Comme c’est une chronique, en fin de partie vous définirez la configuration de la suivant en réorganisant le royaume selon le vainqueur de votre partie. On gardera les sites qu’il contrôlait, ses artefacts, valorisera la factions de ses conseillers, construira des monuments à sa gloire (détruisant éventuellement celles du précédent chancelier). Les autres joueurs seront immédiatement exilés ou invités à devenir citoyen, forçant donc les futurs joueurs de commencer avec une configuration qu’ils ne contrôleront pas, qu’importe que cela soient les mêmes joueurs ou de nouveaux.

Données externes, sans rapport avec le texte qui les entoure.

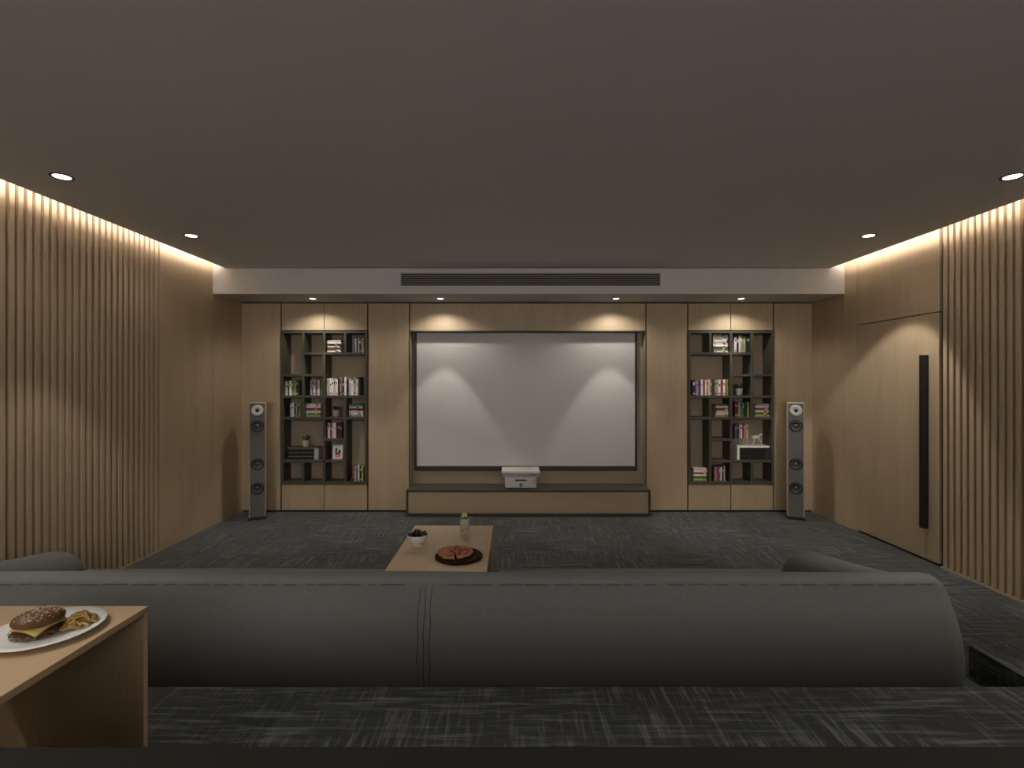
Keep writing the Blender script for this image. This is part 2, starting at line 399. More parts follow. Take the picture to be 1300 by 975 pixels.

C’est plus long en fin de partie (embêtant s’il est 1 heure du matin) mais vous gagnez du temps à l’installation.

Oath est donc un jeu atypique, qui a un peu de Root, un peu de Pax Pamir et beaucoup de spécificités uniques. C’est un jeu qui n’est pas dans mon scope habituel, celui où l’on a un joueur qui gagne grâce à ses actions de jeu (collecte de ressource / contrats / choix de développement), mais une sorte de jeu d’affrontement sur plusieurs plateaux, de contres et de discussion. Du coup, j’ai du mal à comprendre pourquoi je l’apprécie autant. Je sors du jeu avec un plaisir qui dépasse la simple victoire et je constate que d’autres joueurs plutôt dans mon mode de pensée et de plaisir de jeu se trouvent perturbés en fin de partie, conscients qu’ils ont apprécié un jeu qu’ils pensaient ne pas être pour eux.

Alors, avons-nous changé et évolué ou est-ce que Oath est parvenu à nous embarquer dans son univers et ses spécificités où tout le monde veut en fait le bien de l’Empire ? N’est-ce dû qu’aux personnes autour de la table, au fait qu’ils sont rentrés dans le jeu politique, au fait que l’on a passé un moment de vie ensemble, avec des phrases et des faits de jeux qui resteront dans la durée ? Peut-être que c’est vous, lors de votre propre expérience qui nous direz comment VOUS l’avez vécu.